Kushner agreed, citing Bloch’s five string quartets (“I wish they could find their way into the standard chamber music repertoire”), violin concerto, “Concerto Symphonique” (for piano and orchestra), “Sinfonia Breve,” the two violin sonatas and two concerti grossi as among the composer’s greatest accomplishments.

Bloch was the son of a cantor and not himself a practicing Jew, but he delved deeply into spiritual impulses. “It is the Jewish soul that interests me,” he wrote, “the complex, glowing, agitated soul that I feel vibrating throughout the Bible … the sacred emotion of the race that slumbers far down in our soul.”

After he arrived in America in 1916, his “Jewish Cycle,” which includes “Three Jewish Poems,” the “Israel Symphony” and settings for voice and orchestra of Psalms 22, 114 and 137, made him famous. (Bloch became an American citizen in 1924.) 

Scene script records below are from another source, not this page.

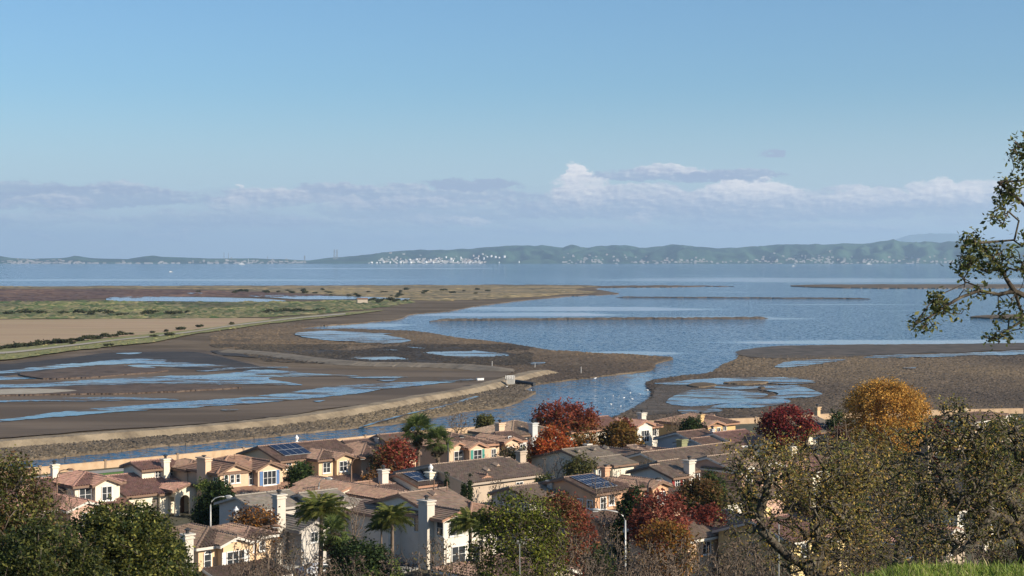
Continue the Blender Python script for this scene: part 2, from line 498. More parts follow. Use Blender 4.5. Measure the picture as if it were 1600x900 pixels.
# ------------------------------------------------------------------ left shore, spit and everything on it
A_PTS = [(-600, 446.5), (0, 447), (300, 446.5), (620, 445.5), (800, 445), (938, 446), (1060, 446.2), (1148, 447.2), (1060, 448.2), (945, 449.5), (932, 452),
         (966, 458.6), (912, 461), (828, 468), (740, 479), (700, 486), (642, 492), (622, 499), (575, 503), (504, 508.5), (470, 513), (520, 514),
         (592, 514.5), (656, 518), (725, 529), (800, 537), (862, 547), (950, 552), (1006, 555), (1050, 559), (1023, 568), (1016, 577), (969, 583), (912, 590.6),
         (856, 597), (832, 601), (818, 609), (834, 612), (820, 621), (787, 634), (723, 642), (648, 656.5), (558, 666.5), (420, 680.5), (245, 696.5), (105, 711), (0, 721), (-200, 738), (-600, 757)]
sheet('salt_marsh', A_PTS, 0.34, M['marsh'], amp=1.1, step=2.5, seed=3, bank=-0.05, key='A')
sheet('dry_grassland', [(-600, 447), (0, 447.6), (300, 447), (620, 446), (800, 445.6), (930, 447), (900, 452), (930, 457), (880, 460), (810, 465), (700, 470), (640, 468), (540, 462), (330, 452), (0, 451), (-600, 452)], 0.55, M['dry'], 0.8, 3, 5, key='D')
sheet('pickleweed_flat', [(-600, 452), (0, 452), (200, 452.5), (330, 454), (440, 458), (520, 461), (420, 464), (300, 463.5), (170, 466), (0, 472), (-600, 474)], 0.62, M['purple'], 0.7, 3, 6, key='P')
sheet('green_marsh', [(-600, 474), (0, 472), (150, 471), (300, 472.5), (440, 472), (560, 470), (640, 471), (610, 477), (540, 486), (430, 494), (330, 497), (0, 498), (-600, 499)], 0.7, M['green'], 0.8, 3, 7, key='G')
sheet('tan_field', [(-600, 499), (0, 499), (250, 498), (420, 497.5), (385, 505), (300, 515), (200, 525), (100, 534), (0, 541), (-600, 570)], 0.66, M['field'], 0.4, 3, 8)
sheet('verge', [(-600, 575), (0, 545), (110, 535), (230, 522), (300, 515), (400, 502), (470, 494), (560, 486.5), (600, 484), (560, 490), (470, 500), (400, 508), (310, 521), (240, 534), (180, 540), (110, 548), (0, 562), (-600, 600)], 0.85, M['verge'], 1.0, 3, 9, key='V')
PATH = [(-600, 578), (0, 551), (110, 539.5), (190, 530), (240, 525), (300, 518), (360, 509), (400, 504), (470, 496), (540, 490)]
sheet('path', [(x, y - .9 - max(0, 200 - x) * .002) for x, y in PATH] + [(x, y + .9 + max(0, 200 - x) * .004) for x, y in PATH[::-1]], 1.05, M['path'], 0.1, 4, 10)
sheet('pond', [(165, 468), (172, 464.2), (240, 463.3), (320, 464.3), (418, 467), (446, 470.3), (380, 471.6), (304, 471.4), (240, 470.5), (189, 470.8)], 0.75, M['pond'], 0.5, 2, 11)
sheet('pond', [(385, 462.3), (440, 461), (560, 463.5), (640, 466.5), (632, 469), (560, 467.5), (470, 467.5), (420, 464.5)], 0.78, M['pond'], 0.4, 2, 12)
sheet('pond', [(292, 458), (308, 457.3), (318, 458.2), (304, 459)], 0.75, M['pond'], 0.2, 2, 13)
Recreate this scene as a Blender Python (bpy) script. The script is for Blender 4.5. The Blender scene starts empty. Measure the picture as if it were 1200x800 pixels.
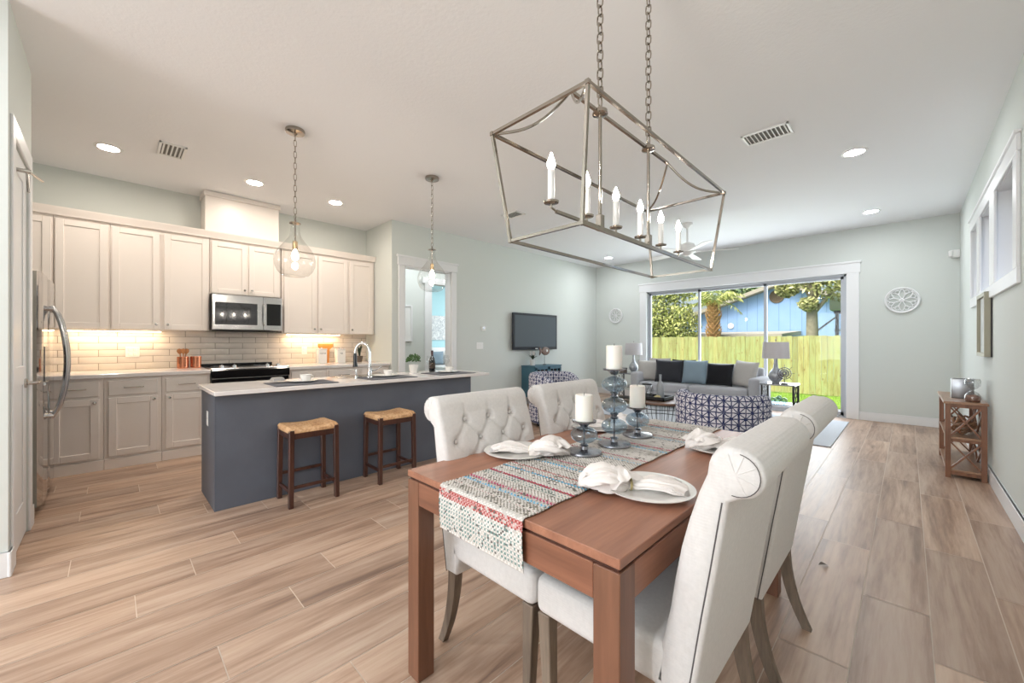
import bpy, bmesh, math, random
from mathutils import Vector, Matrix, noise
PI = math.pi
R = random.Random(7)
scene = bpy.context.scene
COL = scene.collection

# ------------------------------------------------------------------ helpers
OFF = {}
class MB:
    """collects shapes in world coordinates; build() links them as one mesh object"""
    def __init__(s): s.bm = bmesh.new()
    def _new(s, before): return [v for v in s.bm.verts if v.index == -1]
    def box(s, x0, x1, y0, y1, z0, z1, bev=0.0, seg=1):
        b = bmesh.new()
        bmesh.ops.create_cube(b, size=1)
        sx, sy, sz = abs(x1-x0), abs(y1-y0), abs(z1-z0)
        for v in b.verts:
            v.co = Vector(((x0+x1)/2+v.co.x*sx, (y0+y1)/2+v.co.y*sy, (z0+z1)/2+v.co.z*sz))
        if bev > 0:
            bev = min(bev, .45*min(sx, sy, sz))
            bmesh.ops.bevel(b, geom=b.edges[:], offset=bev, segments=seg, profile=.5, affect='EDGES')
        s.add(b); return s
    def add(s, b, mat=None):
        m = {}
        for v in b.verts: m[v] = s.bm.verts.new(mat @ v.co if mat else v.co)
        for f in b.faces:
            try: s.bm.faces.new([m[v] for v in f.verts])
            except ValueError: pass
        b.free(); return s
    def bar(s, p0, p1, w, h=None, bev=0.0, up=(0, 0, 1), w1=None, h1=None):
        """square bar from p0 to p1; w across, h along up; may taper to w1,h1"""
        p0, p1 = Vector(p0), Vector(p1); h = w if h is None else h
        w1 = w if w1 is None else w1; h1 = h if h1 is None else h1
        d = (p1-p0).normalized(); u = Vector(up)
        if abs(d.dot(u)) > .98: u = Vector((0, 1, 0))
        sd = d.cross(u).normalized(); u = sd.cross(d).normalized()
        b = bmesh.new()
        r = []
        for p, a, c in ((p0, w, h), (p1, w1, h1)):
            r.append([b.verts.new(p+sd*(i*a/2)+u*(j*c/2)) for i, j in ((-1, -1), (1, -1), (1, 1), (-1, 1))])
        for i in range(4): b.faces.new((r[0][i], r[0][(i+1) % 4], r[1][(i+1) % 4], r[1][i]))
        b.faces.new(r[0][::-1]); b.faces.new(r[1])
        bmesh.ops.recalc_face_normals(b, faces=b.faces[:])
        if bev > 0: bmesh.ops.bevel(b, geom=b.edges[:], offset=bev, segments=1, profile=.5, affect='EDGES')
        return s.add(b)
    def tube(s, pts, r, seg=8, closed=False, cap=True, flat=None):
        pts = [Vector(p) for p in pts]; n = len(pts)
        rr = r if isinstance(r, (list, tuple)) else [r]*n
        rings = []; prev = None
        for i, p in enumerate(pts):
            if closed: d = pts[(i+1) % n]-pts[i-1]
            else: d = pts[min(i+1, n-1)]-pts[max(i-1, 0)]
            d.normalize()
            if prev is None:
                a = Vector((0, 0, 1)) if abs(d.z) < .9 else Vector((1, 0, 0))
                x = d.cross(a).normalized()
            else:
                x = (prev-d*prev.dot(d)).normalized()
            prev = x; y = d.cross(x)
            k = flat or 1
            rings.append([s.bm.verts.new(p+(x*math.cos(2*PI*j/seg)+y*math.sin(2*PI*j/seg)*k)*rr[i]) for j in range(seg)])
        m = n if closed else n-1
        for i in range(m):
            a, b = rings[i], rings[(i+1) % n]
            for j in range(seg): s.bm.faces.new((a[j], a[(j+1) % seg], b[(j+1) % seg], b[j]))
        if cap and not closed:
            s.bm.faces.new(rings[0][::-1]); s.bm.faces.new(rings[-1])
        return s
    def cyl(s, p0, p1, r0, r1=None, seg=24):
        return s.tube([p0, p1], [r0, r0 if r1 is None else r1], seg)
    def lathe(s, c, prof, seg=32, ax='z'):
        """prof: list of (radius, height); open ends with radius 0 close the form"""
        c = Vector(c); rings = []
        def P(r, h, t):
            a, b = r*math.cos(t), r*math.sin(t)
            if ax == 'z': return c+Vector((a, b, h))
            if ax == 'x': return c+Vector((h, a, b))
            return c+Vector((a, h, b))
        for r, h in prof:
            if r < 1e-6: rings.append([s.bm.verts.new(P(0, h, 0))])
            else: rings.append([s.bm.verts.new(P(r, h, 2*PI*j/seg)) for j in range(seg)])
        for a, b in zip(rings, rings[1:]):
            if len(a) == 1 and len(b) == 1: continue
            for j in range(seg):
                k = (j+1) % seg
                if len(a) == 1: s.bm.faces.new((a[0], b[k], b[j]))
                elif len(b) == 1: s.bm.faces.new((a[j], a[k], b[0]))
                else: s.bm.faces.new((a[j], a[k], b[k], b[j]))
        return s
    def prism(s, pts, lo, hi, ax='z', bev=0):
        b = bmesh.new()
        def P(p, h):
            if ax == 'z': return (p[0], p[1], h)
            if ax == 'y': return (p[0], h, p[1])
            return (h, p[0], p[1])
        a = [b.verts.new(P(p, lo)) for p in pts]; c = [b.verts.new(P(p, hi)) for p in pts]
        n = len(pts)
        b.faces.new(a[::-1]); b.faces.new(c)
        for i in range(n): b.faces.new((a[i], a[(i+1) % n], c[(i+1) % n], c[i]))
        bmesh.ops.recalc_face_normals(b, faces=b.faces[:])
        if bev: bmesh.ops.bevel(b, geom=b.edges[:], offset=bev, segments=2, profile=.5, affect='EDGES')
        return s.add(b)
    def grid(s, nu, nv, fn, cu=False):
        g = [[s.bm.verts.new(fn(i/(nu if cu else nu-1), j/(nv-1))) for j in range(nv)] for i in range(nu)]
        for i in range(nu if cu else nu-1):
            for j in range(nv-1):
                s.bm.faces.new((g[i][j], g[(i+1) % nu][j], g[(i+1) % nu][j+1], g[i][j+1]))
        return g
    def build(s, name, mat, parent=None, angle=35, smooth=True, shift=None, recalc=True):
        if recalc: bmesh.ops.recalc_face_normals(s.bm, faces=s.bm.faces[:])
        off = shift if shift is not None else OFF.get(parent.name, Vector()) if parent else Vector()
        for v in s.bm.verts: v.co -= Vector(off)
        me = bpy.data.meshes.new(name); s.bm.to_mesh(me); s.bm.free()
        if smooth:
            me.polygons.foreach_set('use_smooth', [True]*len(me.polygons))
            me.set_sharp_from_angle(angle=math.radians(angle))
        o = bpy.data.objects.new(name, me); COL.objects.link(o)
        if mat: me.materials.append(mat)
        if parent: o.parent = parent; OFF[o.name] = OFF.get(parent.name, Vector())
        elif shift is not None: o.location = shift; OFF[o.name] = Vector(shift)
        else: OFF[o.name] = Vector()
        return o

def tag(o, label, cat, group=None, kind=None):
    o['label'] = label; o['category'] = cat
    if group: o['group'] = group
    if kind: o['kind'] = kind
    return o
def thing(name, label, cat, loc=(0, 0, 0), group=None):
    o = bpy.data.objects.new(name, None); COL.objects.link(o); o.location = loc
    o.empty_display_size = .1
    OFF[o.name] = Vector(loc); return tag(o, label, cat, group)
def solo(mb, name, mat, label, cat, loc, group=None, kind=None, **k):
    return tag(mb.build(name, mat, None, shift=Vector(loc), **k), label, cat, group, kind)
def struct(mb, name, mat, parent=None, **k):
    o = mb.build(name, mat, parent, **k)
    if not parent: o['kind'] = 'structure'
    return o
def dup(root, loc, rz=0, label=None, group=None):
    def cp(o, par):
        c = o.copy(); COL.objects.link(c); c.parent = par
        for ch in list(o.children):
            if ch.name in src: cp(ch, c)
        return c
    src = {x.name for x in bpy.data.objects}
    r = cp(root, None); r.location = loc; r.rotation_euler = (0, 0, rz)
    if label: r['label'] = label
    if group: r['group'] = group
    return r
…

Kushner noted that Bloch’s” Jewish label” was also “cemented by the imprimatur of a Star of David with his initials, EB, encased within on the cover” of his scores. 

Bloch’s grandson, Ernest Bloch II, 75, who plans to attend the opening of Long Beach Opera’s “Macbeth” on June 15, is taking up where his late Aunt Suzanne left off.

“My major purpose is to enlarge and extend the Bloch legacy,” he said by phone from Oregon. Ideally, he said, he would like to digitize all of his grandfather’s works to make them more available to the public.

Bloch was 21 when his grandfather died in 1959, and recalled visiting him many times at his home on the Oregon shore. “He loved America,” Bloch said. “He endured anti-Semitism and man’s inhumanity to man. When he got to New York, it was like coming to another planet.”

After a tumultuous, itinerant life, which included significant stints as the first director of the Cleveland Institute of Music and five years as director of the San Francisco Conservatory — Bloch’s students include George Antheil and Roger Sessions  — Bloch finally fetched up on the shores of Agate Beach in Oregon. 

The grandson observed that Bloch composed many of his finest works there, including most of his five rhythmically intense, brooding and meditative string quartets.

“When he settled in 1941 in the only home he ever owned, he finally got to a place where he could do what he was put on earth to do,” the younger Bloch said. “The later works were in many ways his best works.”

The composer also was once treated like a rock star. “He had one heck of an ego,” the grandson said. 

But, he added, Bloch also had a softer side: “I got to know him in the 1940s, and when I contracted polio at age 5, he showed me the importance of patience.” 

In “The Essential Canon of Classical Music,” Juilliard professor David Dubal said the composer “used his art to probe his psychological states,” calling him “an artist of lofty feeling, often with an agonized sense of suffering humanity.”

Bloch’s early score for “Macbeth” already embodies this sensibility. Moreover, Mitisek’s staging for Long Beach Opera’s production poses a question that tormented Bloch for most of his life. The audience, Mitisek said, will observe the opera from the left and right of the stage. 

“The action will take place between them,” the conductor said. “Like watching voyeuristically, with everyone looking at it from different angles. All the characters, good and bad, are also parts of us we don’t let out. Have we learned how to become more human? One hopes.”